Когда я слышу что-то произнесенное буквально на голубом глазу, про, например, «заокеанских покровителей», в моих руках пробуждается тактильная память, и я прямо буквально осязаю пыльную полуистлевшую поверхность тут же газеты «Правда», в которую оказались завернутыми неизвестно чьи ржавые коньки, найденные на дачном чердаке. Я прямо как будто бы, преодолевая брезгливость, беру в руки эту порыжевшую ломкую бумагу и глаза мои упираются в «заокеанских покровителей» и в тех, кто «прельстившись западными подачками и сладкими сказками о так называемом свободном мире…»

Все меняется, а газета «Правда», отряхнувшись от чердачной пыли, снова рулит и диктует. Особенно — в очереди, где сами собой воскресают старинные, но не увядающие от времени мифы.

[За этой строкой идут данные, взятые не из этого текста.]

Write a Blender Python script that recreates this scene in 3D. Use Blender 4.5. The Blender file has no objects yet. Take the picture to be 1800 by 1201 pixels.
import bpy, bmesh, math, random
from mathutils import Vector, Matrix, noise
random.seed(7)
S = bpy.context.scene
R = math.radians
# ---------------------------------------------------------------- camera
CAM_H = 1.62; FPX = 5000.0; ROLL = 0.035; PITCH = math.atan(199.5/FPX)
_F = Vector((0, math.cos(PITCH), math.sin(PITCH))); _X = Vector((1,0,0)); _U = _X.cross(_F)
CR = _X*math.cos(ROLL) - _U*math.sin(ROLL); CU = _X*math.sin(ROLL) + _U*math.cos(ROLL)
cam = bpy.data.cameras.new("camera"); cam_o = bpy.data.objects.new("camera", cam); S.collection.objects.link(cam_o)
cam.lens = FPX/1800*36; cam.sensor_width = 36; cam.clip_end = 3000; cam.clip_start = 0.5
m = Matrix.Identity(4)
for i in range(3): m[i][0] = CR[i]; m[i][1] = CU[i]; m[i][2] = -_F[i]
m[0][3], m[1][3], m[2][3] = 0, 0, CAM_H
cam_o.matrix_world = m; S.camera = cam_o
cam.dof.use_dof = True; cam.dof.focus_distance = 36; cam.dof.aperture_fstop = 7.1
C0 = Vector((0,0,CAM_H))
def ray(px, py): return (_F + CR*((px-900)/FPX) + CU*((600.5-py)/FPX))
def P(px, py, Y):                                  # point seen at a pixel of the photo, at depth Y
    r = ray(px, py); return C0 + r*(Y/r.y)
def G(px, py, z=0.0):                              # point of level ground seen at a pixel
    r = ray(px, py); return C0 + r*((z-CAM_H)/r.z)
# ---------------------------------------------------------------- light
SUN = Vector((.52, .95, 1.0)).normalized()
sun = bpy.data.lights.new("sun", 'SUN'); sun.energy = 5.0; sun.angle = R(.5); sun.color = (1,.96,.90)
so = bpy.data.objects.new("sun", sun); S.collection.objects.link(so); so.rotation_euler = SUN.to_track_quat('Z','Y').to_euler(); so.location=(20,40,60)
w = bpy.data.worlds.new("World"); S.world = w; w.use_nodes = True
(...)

Вот, например, раньше, как это всем достоверно известно, Америка, ведя свою битву против нашей битвы за урожай, подпускала к нам столь же мифических, сколь и смертоносных вредителей наподобие колорадского жука.

Трудно забыть и о завезенном по случаю на Московский фестиваль молодежи и студентов непарном шелкопряде, в борьбе с которым чем-то немыслимо тошнотворным опрыскивались с утра до вечера сады и огороды моего дачного детства. Теперь же выходит так, что эти злыдни удобряют «последние ростки» несчастной русской культуры. Не выйдет, господа! Нас не задуришь.

Что же касается удобрений, то у нас, уж извините, и своего этого самого … ну, в общем, того, чем удобряют, столько, что самим девать некуда. Так что ростки наши последние сами удобрим, да так, что мало никому не покажется.

Я, проведший значительную часть своей неповторимой жизни в советских очередях, ненавижу эту самую очередь всеми фибрами своей травмированной души. Но — с другой стороны — где еще увидишь, услышишь, прочтешь такое, чего нет и не может быть больше нигде? Ну, разве что в телевизоре.

Так что ж теперь, телевизор, что ли, прикажете включать? Ну уж нет. Лучше в очередь. Она по крайней мере, хоть и медленно, но как-то все же движется.